The EURUSD closed higher yesterday after a choppy, back-and-forth session. Today, the pair extended its recovery and moved above its 100-hour moving average for the first time since the June 17 FOMC meeting, when the Federal Reserve adopted a more hawkish tone.
Recall that following that Fed decision, the pair fell sharply from around 1.1593 to Wednesday’s low of 1.1324.
With today’s break back above the 100-hour moving average it is giving buyers some momentum and shifted attention to the next key target at 1.1411—the low from mid-March. Once that level was broken, buyers gained additional confidence, helping lift the pair to a session high of 1.1434.

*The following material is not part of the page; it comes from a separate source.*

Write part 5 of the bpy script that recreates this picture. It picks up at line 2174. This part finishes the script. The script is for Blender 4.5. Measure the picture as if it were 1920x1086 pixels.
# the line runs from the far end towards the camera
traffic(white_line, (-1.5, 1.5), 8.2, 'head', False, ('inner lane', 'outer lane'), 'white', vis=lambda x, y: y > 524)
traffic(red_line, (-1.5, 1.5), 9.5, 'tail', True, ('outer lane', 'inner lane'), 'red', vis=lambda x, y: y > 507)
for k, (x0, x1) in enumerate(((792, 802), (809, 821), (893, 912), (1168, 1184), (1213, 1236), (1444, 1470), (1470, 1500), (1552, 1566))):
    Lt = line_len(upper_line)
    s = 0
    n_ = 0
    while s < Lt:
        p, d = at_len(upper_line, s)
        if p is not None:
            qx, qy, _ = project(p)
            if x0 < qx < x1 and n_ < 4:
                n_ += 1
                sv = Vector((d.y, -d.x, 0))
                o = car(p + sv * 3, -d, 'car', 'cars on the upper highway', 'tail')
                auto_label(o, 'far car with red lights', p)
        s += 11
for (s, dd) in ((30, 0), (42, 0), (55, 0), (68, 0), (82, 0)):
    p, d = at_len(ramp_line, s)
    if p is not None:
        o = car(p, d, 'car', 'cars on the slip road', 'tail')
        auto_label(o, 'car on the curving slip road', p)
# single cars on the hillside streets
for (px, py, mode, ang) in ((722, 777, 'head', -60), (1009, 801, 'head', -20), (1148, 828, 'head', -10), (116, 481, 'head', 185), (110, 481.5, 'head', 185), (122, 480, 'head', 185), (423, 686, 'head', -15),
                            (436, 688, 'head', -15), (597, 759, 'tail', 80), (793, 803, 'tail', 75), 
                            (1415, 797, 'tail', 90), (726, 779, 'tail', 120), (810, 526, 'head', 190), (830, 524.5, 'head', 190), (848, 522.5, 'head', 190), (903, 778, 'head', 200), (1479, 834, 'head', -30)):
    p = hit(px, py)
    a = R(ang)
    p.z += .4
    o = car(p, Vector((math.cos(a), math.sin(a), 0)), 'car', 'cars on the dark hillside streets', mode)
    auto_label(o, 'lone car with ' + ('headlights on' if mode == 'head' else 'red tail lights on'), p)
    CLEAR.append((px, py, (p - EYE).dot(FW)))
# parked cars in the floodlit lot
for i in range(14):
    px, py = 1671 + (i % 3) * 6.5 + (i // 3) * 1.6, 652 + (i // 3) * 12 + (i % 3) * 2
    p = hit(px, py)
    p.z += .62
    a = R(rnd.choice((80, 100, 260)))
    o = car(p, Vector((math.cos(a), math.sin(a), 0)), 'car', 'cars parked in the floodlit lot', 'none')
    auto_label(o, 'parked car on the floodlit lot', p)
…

However, the rally has since lost steam.
The pair has rotated back to the downside and, as I write, is slipping back below the 1.1411 level. That was an important level for buyers to hold to keep the progression to the upside in the short term, but selling pressure is beginning to overwhelm the recovery effort. The EURUSD is currently trading around 1.1392.
On the downside, the 100-hour moving average, now at 1.1383, remains a critical support level. If buyers can defend that area, they still have a chance to keep the short-term recovery alive, but understand that the technical bias is neutral with a bearish tilt.
Given the strong, trend-like decline from the April high, buyers still have much to prove. A sustained move back above the 200-hour moving average would provide both technical and price-action evidence that control is shifting back in their favor.
For now, though, the latest rally appears to be running out of steam.